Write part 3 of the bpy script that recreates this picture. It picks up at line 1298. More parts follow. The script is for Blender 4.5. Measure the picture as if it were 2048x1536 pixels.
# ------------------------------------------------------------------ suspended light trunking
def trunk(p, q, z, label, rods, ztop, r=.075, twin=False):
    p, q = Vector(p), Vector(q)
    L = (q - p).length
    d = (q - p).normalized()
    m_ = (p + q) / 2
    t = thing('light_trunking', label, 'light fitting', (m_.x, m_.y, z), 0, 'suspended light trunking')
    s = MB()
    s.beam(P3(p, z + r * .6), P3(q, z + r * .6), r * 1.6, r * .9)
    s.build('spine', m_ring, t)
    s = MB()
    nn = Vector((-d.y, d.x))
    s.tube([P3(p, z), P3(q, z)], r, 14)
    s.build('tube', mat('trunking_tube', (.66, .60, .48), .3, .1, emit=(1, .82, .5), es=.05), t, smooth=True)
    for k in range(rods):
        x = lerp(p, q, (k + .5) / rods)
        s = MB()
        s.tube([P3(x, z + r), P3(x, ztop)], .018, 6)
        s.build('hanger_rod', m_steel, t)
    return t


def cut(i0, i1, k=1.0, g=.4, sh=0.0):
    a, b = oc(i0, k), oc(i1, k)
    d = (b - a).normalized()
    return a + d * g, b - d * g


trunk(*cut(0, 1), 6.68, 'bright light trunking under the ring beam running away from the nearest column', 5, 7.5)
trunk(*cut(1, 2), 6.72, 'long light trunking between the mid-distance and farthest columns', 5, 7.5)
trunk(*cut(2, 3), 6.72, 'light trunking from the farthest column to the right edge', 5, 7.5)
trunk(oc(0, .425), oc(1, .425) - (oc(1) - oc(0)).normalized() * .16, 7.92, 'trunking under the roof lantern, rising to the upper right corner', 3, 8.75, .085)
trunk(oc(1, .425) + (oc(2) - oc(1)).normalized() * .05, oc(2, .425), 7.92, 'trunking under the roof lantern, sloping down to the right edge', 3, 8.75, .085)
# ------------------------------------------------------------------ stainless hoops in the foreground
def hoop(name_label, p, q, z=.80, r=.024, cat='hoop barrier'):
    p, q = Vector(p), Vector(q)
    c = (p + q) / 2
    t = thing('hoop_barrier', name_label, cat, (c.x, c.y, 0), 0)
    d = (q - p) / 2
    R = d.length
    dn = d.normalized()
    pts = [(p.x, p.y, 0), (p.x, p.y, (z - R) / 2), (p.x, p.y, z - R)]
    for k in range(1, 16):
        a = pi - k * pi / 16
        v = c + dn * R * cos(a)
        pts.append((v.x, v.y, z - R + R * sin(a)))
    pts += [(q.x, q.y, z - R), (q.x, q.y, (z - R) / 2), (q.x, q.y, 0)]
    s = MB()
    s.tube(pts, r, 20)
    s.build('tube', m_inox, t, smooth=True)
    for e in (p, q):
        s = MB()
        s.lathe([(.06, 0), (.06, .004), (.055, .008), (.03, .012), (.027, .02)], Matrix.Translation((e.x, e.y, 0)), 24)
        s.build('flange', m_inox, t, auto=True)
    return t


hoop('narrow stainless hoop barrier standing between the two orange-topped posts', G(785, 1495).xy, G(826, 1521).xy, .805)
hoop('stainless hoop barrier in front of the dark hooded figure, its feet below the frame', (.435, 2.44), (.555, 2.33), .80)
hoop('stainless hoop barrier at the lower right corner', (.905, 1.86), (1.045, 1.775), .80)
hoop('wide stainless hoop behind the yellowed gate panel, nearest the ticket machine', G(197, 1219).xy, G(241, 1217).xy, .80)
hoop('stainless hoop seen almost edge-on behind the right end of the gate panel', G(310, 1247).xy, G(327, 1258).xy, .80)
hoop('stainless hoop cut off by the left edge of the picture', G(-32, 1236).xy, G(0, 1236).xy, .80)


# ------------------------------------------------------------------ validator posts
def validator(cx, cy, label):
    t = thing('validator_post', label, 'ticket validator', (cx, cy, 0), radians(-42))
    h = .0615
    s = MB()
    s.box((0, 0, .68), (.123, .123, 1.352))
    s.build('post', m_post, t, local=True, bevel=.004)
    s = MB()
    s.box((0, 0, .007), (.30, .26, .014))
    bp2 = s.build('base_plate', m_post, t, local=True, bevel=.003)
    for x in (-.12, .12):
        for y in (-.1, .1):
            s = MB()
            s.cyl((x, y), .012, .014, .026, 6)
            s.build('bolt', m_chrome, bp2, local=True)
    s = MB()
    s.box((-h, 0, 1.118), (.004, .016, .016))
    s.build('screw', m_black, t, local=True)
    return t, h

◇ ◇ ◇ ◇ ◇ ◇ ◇

→ **EXERCISE DETAILS**: Search the preceding listing for the word "picture" and pull out every line that holds it.

→ **RESPONSE TO THE TASK**:
Write part 3 of the bpy script that recreates this picture. It picks up at line 1298. More parts follow. The script is for Blender 4.5. Measure the picture as if it were 2048x1536 pixels.
hoop('stainless hoop cut off by the left edge of the picture', G(-32, 1236).xy, G(0, 1236).xy, .80)